Looks to me you are on the north side of your house, depending on the time of day at the end of your video. Why not just tip the panels against that sunny wall, mounted to 2X4s, facing the sun.
Too late now…
PS. Note to self. Disconnect BEFORE driving away.
Where the panels are mounted now, they’re not visible from anywhere a normal person would stand, and they get sun for most of the day. I’m good with it.
We had a (less sexy) solar panel on our last RV carport – disconnecting is part of my routine.
Hi James, I was going to mention how grossly overpriced Zamp panels are, but then I saw that you got them for free. Free is a good price, However, most people will have to pay $500 each for those panels. $500 would buy you a pretty good 300 watt system with an MPPT controller. I do have a quibble with the overpriced Zamp PWM solar charge controller. You are throwing away 20-30% of your solar output by using that controller. You really should upgrade to MPPT controllers or at least one MPPT controller for the house batteries and a cheap $20 PWM controller for the start battery.

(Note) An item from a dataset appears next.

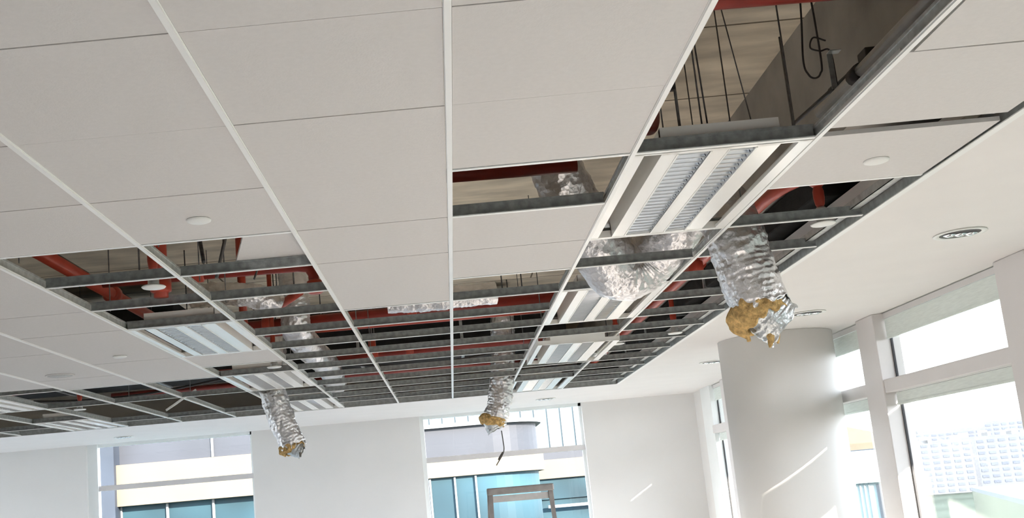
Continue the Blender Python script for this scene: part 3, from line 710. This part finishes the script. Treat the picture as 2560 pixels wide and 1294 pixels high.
# curved tower seen through the middle window
cv = [(-4.4, 40.0), (1.6, 40.0)] + [(1.6 + 1.75 * math.sin(a), 42.4 - 2.4 * math.cos(a)) for a in [math.radians(d_) for d_ in range(10, 100, 10)]] + [(3.35, 60), (-4.4, 60)]
def off(poly, o): return [(x + (o if x > 1.7 else 0), y - (o if y < 42.4 else 0)) for x, y in poly]
cvb = thing('curved_building', 'glass building with rounded corner and cream band, seen through the middle far window', 'building', (0, 0, -20))
for z0, z1, m, o, nm in ((-20, 2.28, 'teal', 0, 'lower_glass'), (2.28, 2.98, 'cream', .22, 'cream_band'), (2.98, 4.08, 'lav', .05, 'upper_glass'), (4.08, 4.22, 'bwhite', .25, 'ledge')):
    MB().prism(off(cv, o), z1 - z0, 'z', (0, 0, z0 + 20)).build(nm, M[m], cvb)
for x in (-.84, .07, .84, -1.75, -2.66): MB().box((x - .035, 39.88, 0), (x + .035, 40.0, 22.25)).build('mullion', M['bwhite'], cvb)
bb = facade_building('glass_building', 'pale glass building with fins behind the rounded one, seen through the middle window', -6, 12, 62,
    [(-20, .3, 'teal', 0, 'lower_glass'), (.3, .9, 'teal', 0, 'mid_glass'), (2.05, 3.1, 'cream', .4, 'cream_band'), (3.1, 3.8, 'lav', .05, 'upper_glass'), (3.8, 12, 'paleglass', .02, 'pale_glass')],
    [(-1 + .75 * i, 3.8, 12, 'bwhite') for i in range(14)])
MB().box((-9, -.15, 20.9), (9, .3, 22.05)).build('shaded_glass', M['teal'], bb)  # same teal glass, set below the cream band
MB().box((2.2, -.55, 20.42), (9, -.35, 20.58)).build('white_rail', M['bwhite'], bb)
# through the right-hand windows
def dirp(ax, ay, D): return (ax * D, ay * D)
fn = thing('finned_building', 'grey-green building with vertical fins outside the narrow right window', 'building', (22.5, 58.5, -20), -.36)
MB().box((-2.4, 0, 0), (1.9, 8, 20.4)).build('core', M['greyfin'], fn)
for i in range(9): MB().box((-2.35 + i * .22, -.09, 0), (-2.29 + i * .22, 0, 20.4)).build('fin', M['bwhite'], fn)
MB().box((-2.5, -.3, 20.4), (1.9, 8, 22.1)).build('roof_box', M['greyfin'], fn)
MB().box((-.2, -.1, 14), (1.9, 0, 20.3)).build('window_band', M['lav'], fn)
MB().tube([(-2.1, 0, 22.1), (-2.1, 0, 27.5)], .14, 8).build('mast', M['greyfin'], fn)
pr = thing('tower_block', 'building with peach sunlit roof behind the finned building', 'building', (42, 110, -20), -.36)
MB().box((-3.2, 0, 0), (1.2, 12, 22.6)).build('wall', M['slate'], pr); MB().prism([(-3.6, 22.6), (1.5, 22.6), (1.2, 24.0), (-3.2, 25.4)], 12, 'y').build('roof', M['cream'], pr)
lb = thing('low_building', 'pale lime low building at the lower right outside the right window', 'building', (0, 0, -20))
A, B = Vector((50.6, 108.8)), Vector((34.0, 63.5)); dd = Vector((40, -14))
MB().prism([tuple(A), tuple(B), tuple(B + dd), tuple(A + dd)], 17.7, 'z').build('wall', M['limeroof'], lb)
MB().prism([tuple(A), tuple(B), tuple(B + dd), tuple(A + dd)], .35, 'z', (0, 0, 17.7)).build('parapet', M['bwhite'], lb)
random.seed(4)
BL = [(.350, .937, 640, 46, 27.5), (.383, .924, 700, 26, 28.5), (.405, .914, 640, 30, 27.0), (.428, .904, 700, 30, 29.0), (.450, .893, 640, 30, 28.0), (.476, .879, 700, 40, 29.5), (.368, .930, 860, 60, 36), (.42, .907, 900, 60, 38), (.468, .884, 860, 60, 40)]
BN = ['leftmost', 'narrow second', 'third', 'fourth', 'fifth', 'rightmost', 'leftmost taller', 'middle taller', 'rightmost taller']
for i, (ax, ay, D, w, h) in enumerate(BL):
    b = thing('apartment_block', '%s pale apartment block of the %s row on the horizon outside' % (BN[i], 'near' if i < 6 else 'far'), 'building', (ax * D, ay * D, -20), -math.atan2(ax, ay), 'pale apartment blocks on the horizon')
    MB().box((-w / 2, 0, 0), (w / 2, 14, h)).build('wall', M['block'], b)
    win = MB(); nx = int(w / 5)
    for q in range(int(h / 3)):
        for p in range(nx):
            x = -w / 2 + (p + .5) * w / nx; win.box((x - 1.5, -.15, q * 3 + .9), (x + 1.5, .05, q * 3 + 2.3))
    win.build('window_rows', M['blockw'], b)
    rt_ = MB()
    for q in range(3): x = random.uniform(-w / 2 + 3, w / 2 - 3); rt_.box((x - 2.5, 3, h), (x + 2.5, 9, h + random.uniform(1.5, 3.5)))
    rt_.build('roof_tank', M['bwhite'], b)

As far as the weight goes, I think an additional 6-7 pounds would not have impacted your roof all that much. Personally I would have through bolted the panels with suitable backing plates to spread the load over a much larger area of the corrugated aluminum roof. Alternatively bolt the panels to pieces of aluminum plate and tape those to the roof with a much larger contact area for the tape. That would both decrease the point loads on the roof and give you a much larger overall bond strength.
Hey Todd –
As far as charging our house battery – it’s lithium and huge. Solar helps on our rig, sure. But it isn’t going to make or break things for us when we’re on the road. That’s entirely determined by our alternators. (Solar in storage is a different matter, and I’ll get to that.)

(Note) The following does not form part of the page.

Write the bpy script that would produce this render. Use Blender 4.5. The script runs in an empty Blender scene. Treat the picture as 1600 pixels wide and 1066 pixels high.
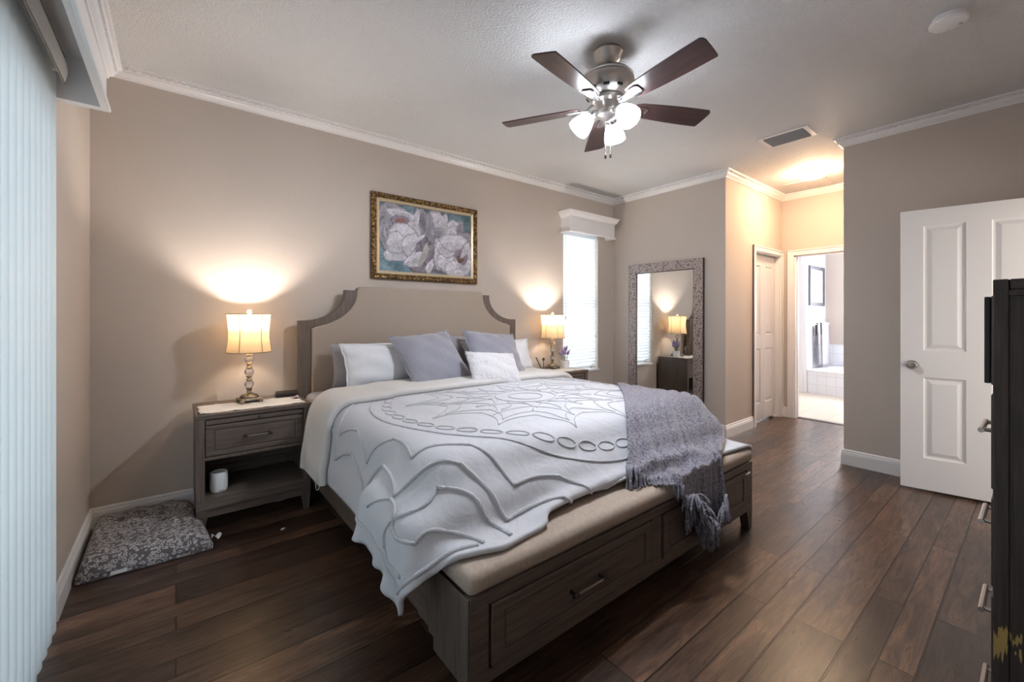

While a MPPT controller might provide a bit more power on the road – it still wouldn’t matter when compared to the size of our battery and alternators. We proved this out in this video. So, instead of filling a swimming pool with an 8 oz coffee cup, I’d be filling it with a 10 oz coffee cup. I mean, yeah, it’ll go 25% faster, but who’s going to wait around for that?
Now, in storage, I’m not using much power at all. The PWM controller provides well more than all the power I need for both the house and chassis batteries. Upgrading to an MPPT controller would provide yet more power that I wouldn’t need or use. It’s like saying “25% more accordions!” Uhhh… no thanks.

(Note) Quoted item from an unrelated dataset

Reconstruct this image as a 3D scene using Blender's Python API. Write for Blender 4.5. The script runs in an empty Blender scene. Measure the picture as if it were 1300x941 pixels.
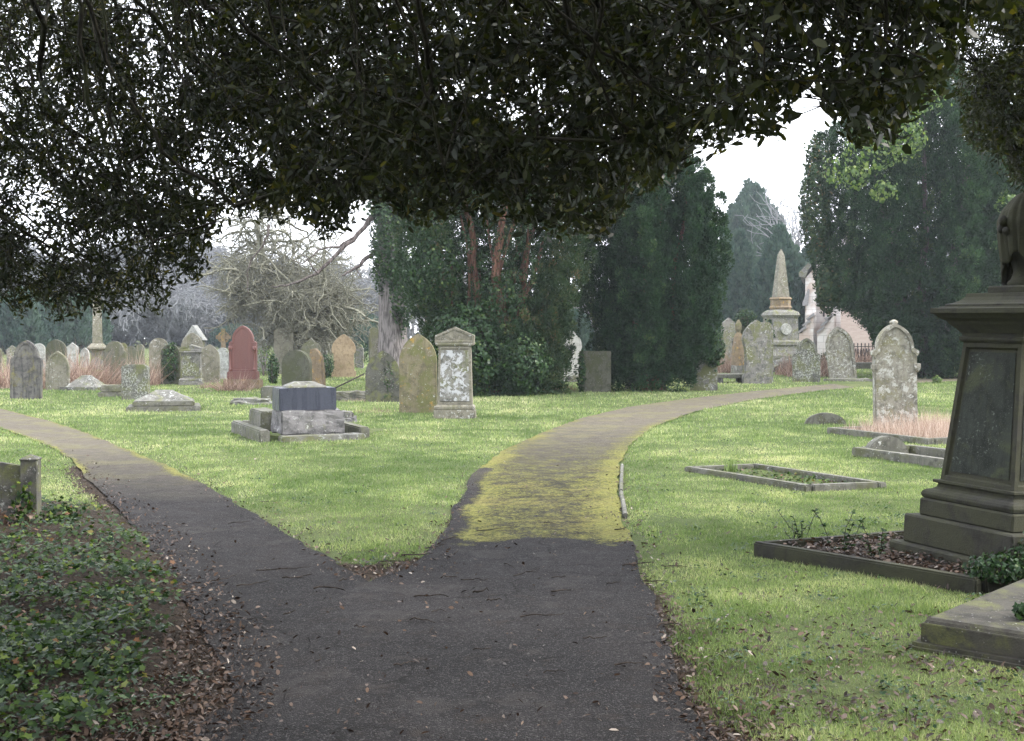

As far as the mounting – our RV carport came with a warranty that I don’t want to invalidate.
I contacted the company about mounting the solar panels, and was specifically advised *not* to drill holes through the corrugated portion of the roof. Tape was fine, and was the recommended approach.
I suppose I could have tried a larger piece of aluminum for more tape area, as you suggest. But that seems like overkill, and just making more work and expense.
If you could have felt how hard I was torquing on those mounting feet, just held down by the tape… you wouldn’t be worried either.
I wonder if those panels would stay in place on top of a car
With just using the sticky tape?
What do you think?
Love your channel
Hope you and your wife stay safe
I would love to use them like that and plug them into a jackery or another one like it
DON’T quote me on this, I don’t want to be responsible if it fails, but I think the tape would work if you installed with the right kind of VHB tape.
I know they install to some RVs this way, so I think it might be OK.
Hello James, Great idea putting panels on top of the car port to charge Lance’s batteries. It looked like the hardware provided was stainless steel, if so, this another long term plus.
I can’t say for certain what the metal of the brackets was. I know the panel frames are made of aluminum extrusions. They have some aluminum forming abilities at Zamp, so the brackets might be anodized aluminum or something like that.
The bolts very well might be stainless.